O que é marco regulatório?
Um marco regulatório é um conjunto de normas, leis e diretrizes que regulam o funcionamento dos setores nos quais agentes privados prestam serviços de utilidade pública. Para cada setor, foram estabelecidos critérios bem definidos para garantir a continuidade, a qualidade e a confiabilidade dos serviços prestados à população. Os grupos que defendem um marco regulatório para os meios de comunicação (como as emissoras de rádio e televisão são concessões públicas) apontam lacunas nos aspectos relacionados ao direito à comunicação, como em termos da democratização do acesso e do controle social dos conteúdos.

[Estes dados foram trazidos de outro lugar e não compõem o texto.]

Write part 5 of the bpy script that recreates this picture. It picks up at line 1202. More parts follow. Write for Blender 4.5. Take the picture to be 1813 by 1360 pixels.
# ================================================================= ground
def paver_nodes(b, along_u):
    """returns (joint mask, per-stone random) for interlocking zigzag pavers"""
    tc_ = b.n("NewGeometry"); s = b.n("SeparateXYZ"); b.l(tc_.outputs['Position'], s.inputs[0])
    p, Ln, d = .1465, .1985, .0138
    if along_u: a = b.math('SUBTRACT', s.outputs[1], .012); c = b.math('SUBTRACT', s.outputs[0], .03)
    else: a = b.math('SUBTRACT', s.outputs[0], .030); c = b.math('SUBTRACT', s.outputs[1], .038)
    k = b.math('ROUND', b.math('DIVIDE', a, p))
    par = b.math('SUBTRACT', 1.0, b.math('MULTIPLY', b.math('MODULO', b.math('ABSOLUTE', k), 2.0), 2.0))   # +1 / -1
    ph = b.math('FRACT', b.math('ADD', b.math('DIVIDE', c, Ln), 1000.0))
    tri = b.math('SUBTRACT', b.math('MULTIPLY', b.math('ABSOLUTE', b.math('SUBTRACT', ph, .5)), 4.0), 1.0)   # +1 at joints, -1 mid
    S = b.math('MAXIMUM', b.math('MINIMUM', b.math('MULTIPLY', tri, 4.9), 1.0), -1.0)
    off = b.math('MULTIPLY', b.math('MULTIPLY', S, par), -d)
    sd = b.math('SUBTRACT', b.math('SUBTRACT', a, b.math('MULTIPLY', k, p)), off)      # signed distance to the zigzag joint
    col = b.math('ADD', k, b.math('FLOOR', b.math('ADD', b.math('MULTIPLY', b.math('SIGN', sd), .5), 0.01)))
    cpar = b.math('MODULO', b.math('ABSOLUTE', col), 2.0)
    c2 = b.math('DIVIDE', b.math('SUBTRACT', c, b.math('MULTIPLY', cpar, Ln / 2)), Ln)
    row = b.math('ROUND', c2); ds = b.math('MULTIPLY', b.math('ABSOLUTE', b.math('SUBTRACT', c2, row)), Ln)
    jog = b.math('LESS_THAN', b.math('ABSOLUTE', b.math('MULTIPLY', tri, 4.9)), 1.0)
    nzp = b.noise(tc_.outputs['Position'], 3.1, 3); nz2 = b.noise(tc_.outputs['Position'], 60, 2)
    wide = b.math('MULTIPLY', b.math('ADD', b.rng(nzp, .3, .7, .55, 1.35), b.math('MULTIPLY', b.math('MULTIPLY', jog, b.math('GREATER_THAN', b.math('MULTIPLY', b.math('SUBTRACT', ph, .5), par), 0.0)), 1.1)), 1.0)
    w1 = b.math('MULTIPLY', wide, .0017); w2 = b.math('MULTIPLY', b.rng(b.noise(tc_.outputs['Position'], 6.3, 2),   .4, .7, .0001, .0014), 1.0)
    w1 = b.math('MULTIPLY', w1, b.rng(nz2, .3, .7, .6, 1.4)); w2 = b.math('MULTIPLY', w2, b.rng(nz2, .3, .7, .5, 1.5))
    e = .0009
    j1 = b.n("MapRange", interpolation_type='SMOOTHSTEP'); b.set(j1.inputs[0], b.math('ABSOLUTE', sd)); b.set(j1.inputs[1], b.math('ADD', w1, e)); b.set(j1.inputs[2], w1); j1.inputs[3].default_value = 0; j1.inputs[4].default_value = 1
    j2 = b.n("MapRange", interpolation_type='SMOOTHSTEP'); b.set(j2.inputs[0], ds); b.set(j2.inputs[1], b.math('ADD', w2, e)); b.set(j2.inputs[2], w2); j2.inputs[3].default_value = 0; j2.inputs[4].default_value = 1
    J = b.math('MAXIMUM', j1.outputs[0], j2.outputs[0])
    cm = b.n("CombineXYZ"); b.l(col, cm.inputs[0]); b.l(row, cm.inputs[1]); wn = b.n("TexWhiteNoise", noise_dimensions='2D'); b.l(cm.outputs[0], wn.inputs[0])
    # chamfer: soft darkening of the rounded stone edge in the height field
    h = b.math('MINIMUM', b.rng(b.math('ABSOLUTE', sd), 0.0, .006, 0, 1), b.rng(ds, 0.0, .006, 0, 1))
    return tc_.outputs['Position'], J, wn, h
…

De acordo com um relatório da ONG Repórteres Sem Fronteiras, “O país dos trinta Berlusconis”, as características do mecanismo geral de funcionamento da mídia dificultam a circulação da informação e impedem o pluralismo. Diz o relatório:
“Dez grandes grupos econômicos, correspondentes a outras tantas famílias, dividem entre si o mercado da comunicação de massas. O espectro audiovisual é claramente dominado pelo grupo Globo… Seguem-se SBT (Grupo Silvio Santos), Rede Bandeirantes (grupo Saad) e Record (do bispo evangélico Edir Macedo). Na imprensa escrita, o grupo Globo também ocupa lugar privilegiado, graças ao diário do mesmo nome. Seus principais concorrentes nacionais são os grupos Folha (família Frias), O Estado de S. Paulo (família Mesquita) e ainda, no segmento das revistas, a Editora Abril e seu semanário Veja.
“A concentração e, no âmbito local, as pressões e a censura constituem os alicerces de um sistema que ainda não foi remodelado desde o final da ditadura militar (1964-1985) e do qual a mídia comunitária é habitualmente a primeira vítima. Os generais desapareceram, mas os coronéis permanecem.”